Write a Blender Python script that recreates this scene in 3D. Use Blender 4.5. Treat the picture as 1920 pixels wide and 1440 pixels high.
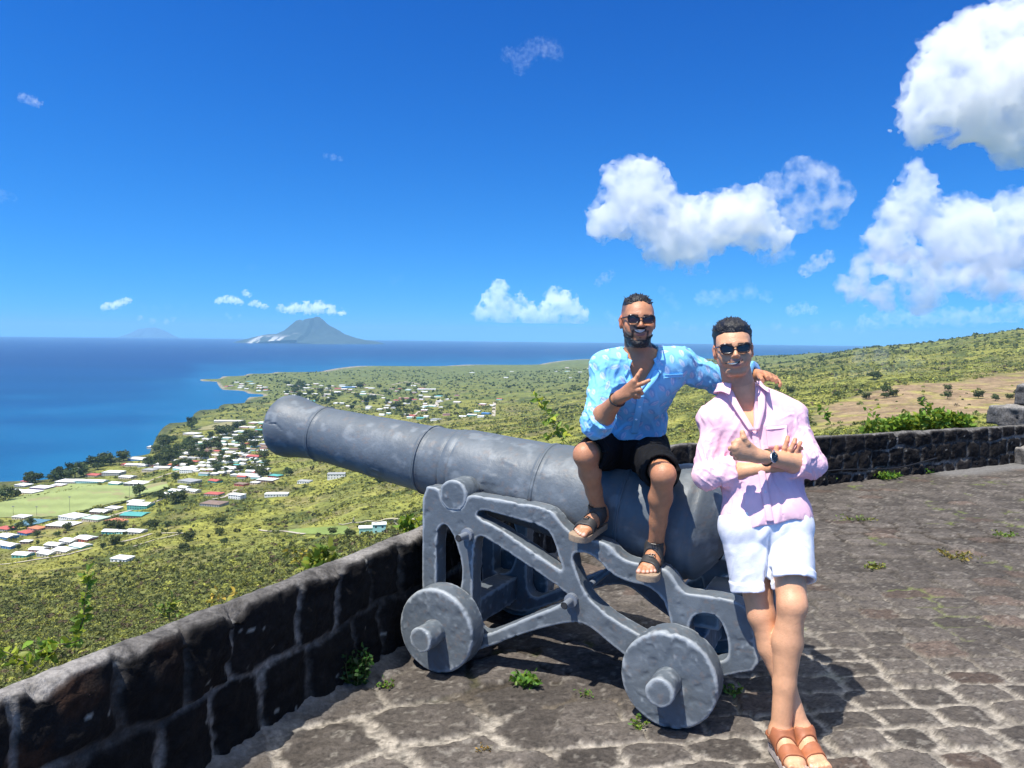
import bpy, math, random
import numpy as np
from mathutils import Vector, Matrix
random.seed(7); np.random.seed(7)
for o in list(bpy.data.objects): bpy.data.objects.remove(o)
SC = bpy.context.scene
COL = SC.collection

# ---------------------------------------------------------------- camera
F = 1443.0                       # focal length in photo pixels (1920 wide)
PITCH, ROLL = math.radians(3.45), math.radians(0.65)
CAM = np.array([0.0, 0.0, 1.6])
_f = np.array([0, math.cos(PITCH), -math.sin(PITCH)])
_u0 = np.array([0, math.sin(PITCH), math.cos(PITCH)])
_r0 = np.array([1.0, 0, 0])
_r = _r0*math.cos(ROLL) + _u0*math.sin(ROLL)
_u = _u0*math.cos(ROLL) - _r0*math.sin(ROLL)

def ray(u, v):
    return _f + (u-960)/F*_r - (v-720)/F*_u
def P(u, v, y):                  # the real point at distance y (metres) in front
    d = ray(u, v); return CAM + d*(y/d[1])
def G(u, v, z=0.0):              # the point at height z
    d = ray(u, v); return CAM + d*((z-CAM[2])/d[2])
def proj(p):
    q = np.asarray(p, float)-CAM; w = q@_f
    return 960+F*(q@_r)/w, 720-F*(q@_u)/w

cd = bpy.data.cameras.new('camera'); cam = bpy.data.objects.new('camera', cd); COL.objects.link(cam)
cd.sensor_width = 36.0; cd.lens = 36.0*F/1920.0; cd.clip_start = 0.05; cd.clip_end = 400000
cam.matrix_world = Matrix(((_r[0], _u[0], -_f[0], CAM[0]), (_r[1], _u[1], -_f[1], CAM[1]), (_r[2], _u[2], -_f[2], CAM[2]), (0, 0, 0, 1)))
SC.camera = cam

# ---------------------------------------------------------------- light
SUN_EL = math.radians(64); SUN_AZ = math.atan2(-0.69, -0.72)   # horizontal direction towards the sun (x, y)
sd = bpy.data.lights.new('sun', 'SUN'); sd.energy = 5.0; sd.angle = math.radians(0.53); sd.color = (1.0, 0.95, 0.87)
sun = bpy.data.objects.new('sun', sd); COL.objects.link(sun)
to_sun = Vector((math.sin(SUN_AZ)*math.cos(SUN_EL), math.cos(SUN_AZ)*math.cos(SUN_EL), math.sin(SUN_EL)))
sun.rotation_euler = to_sun.to_track_quat('Z', 'Y').to_euler(); sun.location = (0, 0, 30)
w = bpy.data.worlds.new('World'); SC.world = w; w.use_nodes = True
nt = w.node_tree; nt.nodes.clear()
sky = nt.nodes.new('ShaderNodeTexSky'); sky.sky_type = 'NISHITA'; sky.sun_disc = False
sky.sun_elevation = SUN_EL; sky.sun_rotation = SUN_AZ; sky.altitude = 240; sky.air_density = 1.0; sky.dust_density = 0.0; sky.ozone_density = 4.0
tcw = nt.nodes.new('ShaderNodeTexCoord'); sx = nt.nodes.new('ShaderNodeSeparateXYZ'); nt.links.new(tcw.outputs['Generated'], sx.inputs[0])
EXPO = 0.5
def math_n(op, a, b=None, clamp=False):
    n = nt.nodes.new('ShaderNodeMath'); n.operation = op; n.use_clamp = clamp
    for i, x in enumerate((a, b)):
        if x is None: continue
        if hasattr(x, 'is_output'): nt.links.new(x, n.inputs[i])
        else: n.inputs[i].default_value = x
    return n.outputs[0]
zc = math_n('MAXIMUM', math_n('MINIMUM', sx.outputs['Z'], .52), 0.0)      # the overhead lookup keeps the tone of the upper view
cx = nt.nodes.new('ShaderNodeCombineXYZ'); nt.links.new(sx.outputs['X'], cx.inputs['X']); nt.links.new(sx.outputs['Y'], cx.inputs['Y']); nt.links.new(math_n('ADD', math_n('MULTIPLY', zc, .85), .20), cx.inputs['Z'])
nm = nt.nodes.new('ShaderNodeVectorMath'); nm.operation = 'NORMALIZE'; nt.links.new(cx.outputs[0], nm.inputs[0]); nt.links.new(nm.outputs[0], sky.inputs['Vector'])
hs = nt.nodes.new('ShaderNodeHueSaturation'); hs.inputs['Saturation'].default_value = 1.18; nt.links.new(sky.outputs[0], hs.inputs['Color'])
sr = nt.nodes.new('ShaderNodeSeparateColor'); nt.links.new(hs.outputs[0], sr.inputs[0]); cr = nt.nodes.new('ShaderNodeCombineColor')
for i, (g, p, t) in enumerate(((57.7, 2.95, .72), (4.19, 2.0, 1.0), (1.338, 1.5, 1.42))):   # deep polarised tropical blue
    nt.links.new(math_n('MULTIPLY', math_n('POWER', math_n('MULTIPLY', sr.outputs[i], .125*t), p), g/.12/2**EXPO), cr.inputs[i])
up = nt.nodes.new('ShaderNodeMapRange'); up.inputs['From Min'].default_value = .48; up.inputs['From Max'].default_value = .85; nt.links.new(sx.outputs['Z'], up.inputs['Value'])
mxs = nt.nodes.new('ShaderNodeMix'); mxs.data_type = 'RGBA'; nt.links.new(up.outputs[0], mxs.inputs['Factor']); nt.links.new(cr.outputs[0], mxs.inputs[6]); mxs.inputs[7].default_value = (5.0, 5.6, 6.3, 1)  # overhead sky whitened and brightened beyond its own tone, added as fill light
bg = nt.nodes.new('ShaderNodeBackground'); bg.inputs['Strength'].default_value = 0.12
wo = nt.nodes.new('ShaderNodeOutputWorld')
nt.links.new(mxs.outputs[2], bg.inputs[0]); nt.links.new(bg.outputs[0], wo.inputs[0])
SC.view_settings.view_transform = 'Standard'; SC.view_settings.look = 'None'; SC.view_settings.exposure = EXPO; SC.view_settings.gamma = 1.0
SC.render.engine = 'CYCLES'
cy = SC.cycles
cy.max_bounces = 10; cy.diffuse_bounces = 3; cy.glossy_bounces = 2; cy.transmission_bounces = 4; cy.transparent_max_bounces = 12; cy.volume_bounces = 8
cy.use_denoising = True; cy.volume_max_steps = 256

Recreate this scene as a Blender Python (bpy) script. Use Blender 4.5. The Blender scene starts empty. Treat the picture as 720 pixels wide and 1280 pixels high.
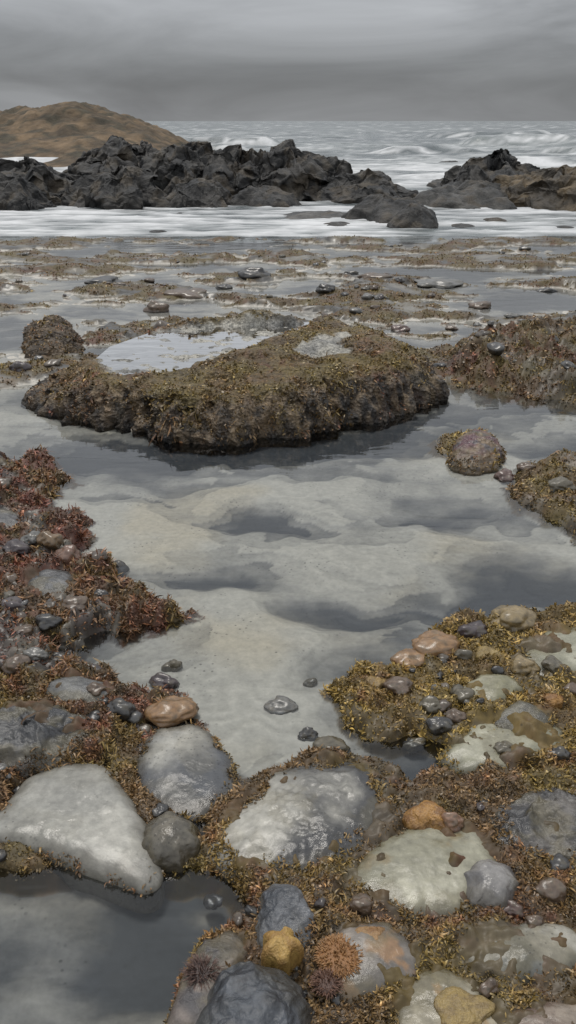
import bpy, math
import numpy as np
rng = np.random.default_rng(7)
# ---------------------------------------------------------------- camera
CAM_H = 1.6
PITCH = math.radians(23.8)
F = 640 / math.tan(math.radians(30))
cp, sp = math.cos(PITCH), math.sin(PITCH)

def G(px, py, z=0.0):
    """survey helper: where on the level z a spot of the shore stands"""
    dx = (px - 360) / F; dy = (640 - py) / F
    d = np.array([dx, cp + dy * sp, -sp + dy * cp])
    t = (z - CAM_H) / d[2]
    return np.array([d[0] * t, d[1] * t])
def depth(y): return y * cp + CAM_H * sp
def XP(px, y): return (px - 360) / F * depth(y)
def ZP(py, y):
    a = PITCH + math.atan((py - 640) / F)
    return CAM_H - y * math.tan(a)
def poly(pts, z=0.0):
    return np.array([G(p[0], p[1], p[2] if len(p) > 2 else z) for p in pts])

cam_d = bpy.data.cameras.new("camera"); cam = bpy.data.objects.new("camera", cam_d)
bpy.context.collection.objects.link(cam)
cam.location = (0, 0, CAM_H); cam.rotation_euler = (math.radians(90) - PITCH, 0, 0)
cam_d.sensor_fit = 'VERTICAL'; cam_d.sensor_height = 24; cam_d.lens = 12 / math.tan(math.radians(30))
cam_d.clip_start = 0.05; cam_d.clip_end = 12000
bpy.context.scene.camera = cam
# ---------------------------------------------------------------- noise
PERM = rng.permutation(256)
GR = rng.normal(size=(256, 3)); GR /= np.linalg.norm(GR, axis=1)[:, None]
def pn(x, y, z):
    sh = x.shape; x = x.ravel(); y = y.ravel(); z = z.ravel()
    xi = np.floor(x).astype(np.int64); yi = np.floor(y).astype(np.int64); zi = np.floor(z).astype(np.int64)
    xf = x - xi; yf = y - yi; zf = z - zi
    fd = lambda t: t * t * t * (t * (t * 6 - 15) + 10)
    u, v, w = fd(xf), fd(yf), fd(zf)
    def g(i, j, k):
        h = PERM[(PERM[(PERM[(xi + i) & 255] + yi + j) & 255] + zi + k) & 255]
        r = GR[h]
        return r[:, 0] * (xf - i) + r[:, 1] * (yf - j) + r[:, 2] * (zf - k)
    def L(a, b, t): return a + (b - a) * t
    r = L(L(L(g(0,0,0), g(1,0,0), u), L(g(0,1,0), g(1,1,0), u), v),
          L(L(g(0,0,1), g(1,0,1), u), L(g(0,1,1), g(1,1,1), u), v), w)
    return (r * 1.6).reshape(sh)
def fbm(x, y, z=0.0, o=4, gain=.5):
    x = np.asarray(x, float); y = np.asarray(y, float); z = np.broadcast_to(np.asarray(z, float), x.shape)
    s = 0; a = 1.0; f = 1.0
    for i in range(o):
        s = s + a * pn(x * f + 17.3 * i, y * f + 5.1 * i, z * f + 9.7 * i); a *= gain; f *= 2.03
    return s
def ss(a, b, x):
    t = np.clip((x - a) / (b - a), 0, 1); return t * t * (3 - 2 * t)
def mix(a, b, t):
    t = np.asarray(t)[..., None]; return np.asarray(a) * (1 - t) + np.asarray(b) * t
def sdf(P, X, Y, pad):
    out = np.full(X.shape, -pad, float)
    m = (X > P[:, 0].min() - pad) & (X < P[:, 0].max() + pad) & (Y > P[:, 1].min() - pad) & (Y < P[:, 1].max() + pad)
    if not m.any(): return out
    x = X[m]; y = Y[m]; d = np.full(x.shape, 1e9); ins = np.zeros(x.shape, bool)
    n = len(P)
    for i in range(n):
        a = P[i]; b = P[(i + 1) % n]; e = b - a
        t = np.clip(((x - a[0]) * e[0] + (y - a[1]) * e[1]) / (e @ e + 1e-12), 0, 1)
        d = np.minimum(d, np.hypot(x - a[0] - t * e[0], y - a[1] - t * e[1]))
        c = ((a[1] > y) != (b[1] > y))
        xc = a[0] + (y - a[1]) * e[0] / (e[1] if abs(e[1]) > 1e-12 else 1e-12)
        ins ^= c & (x < xc)
    out[m] = np.maximum(np.where(ins, d, -d), -pad)
    return out
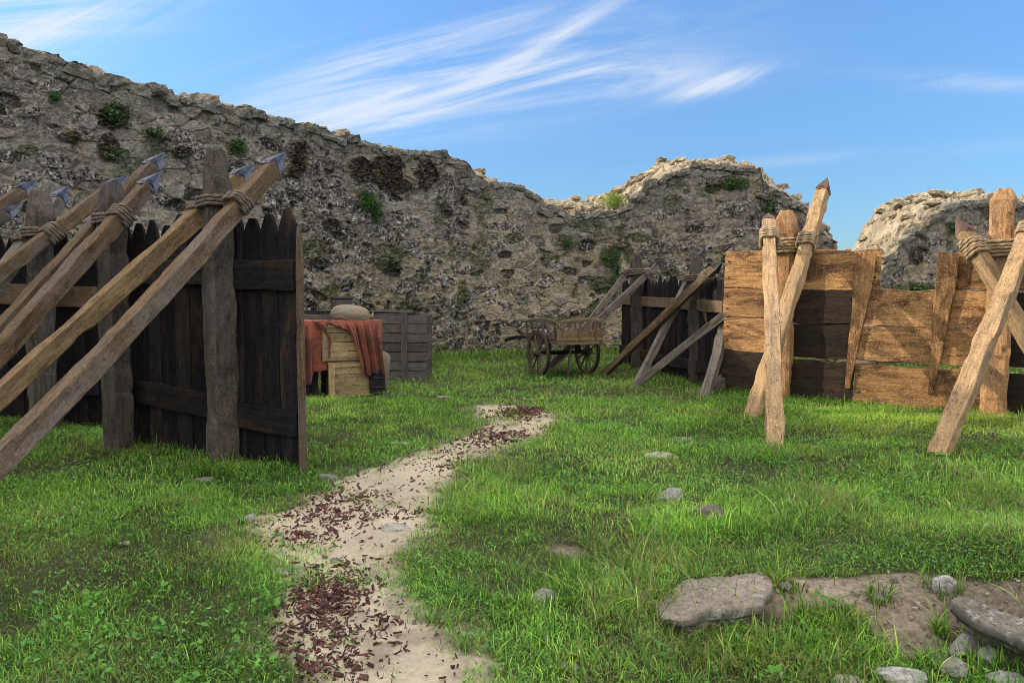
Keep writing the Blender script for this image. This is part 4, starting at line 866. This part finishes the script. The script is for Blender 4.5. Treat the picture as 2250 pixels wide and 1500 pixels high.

··········

-- Exercise aim --
Give back exactly the lines from the one containing "Recreate this scene" to the one containing "cp, sp = math.cos(PITCH), math.sin(PITCH)", both included, and no pictures.

-- Answer below --
Recreate this scene as a Blender Python (bpy) script. Use Blender 4.5. The Blender scene starts empty. Treat the picture as 720 pixels wide and 1280 pixels high.
import bpy, math
import numpy as np
rng = np.random.default_rng(7)
# ---------------------------------------------------------------- camera
CAM_H = 1.6
PITCH = math.radians(23.8)
F = 640 / math.tan(math.radians(30))
cp, sp = math.cos(PITCH), math.sin(PITCH)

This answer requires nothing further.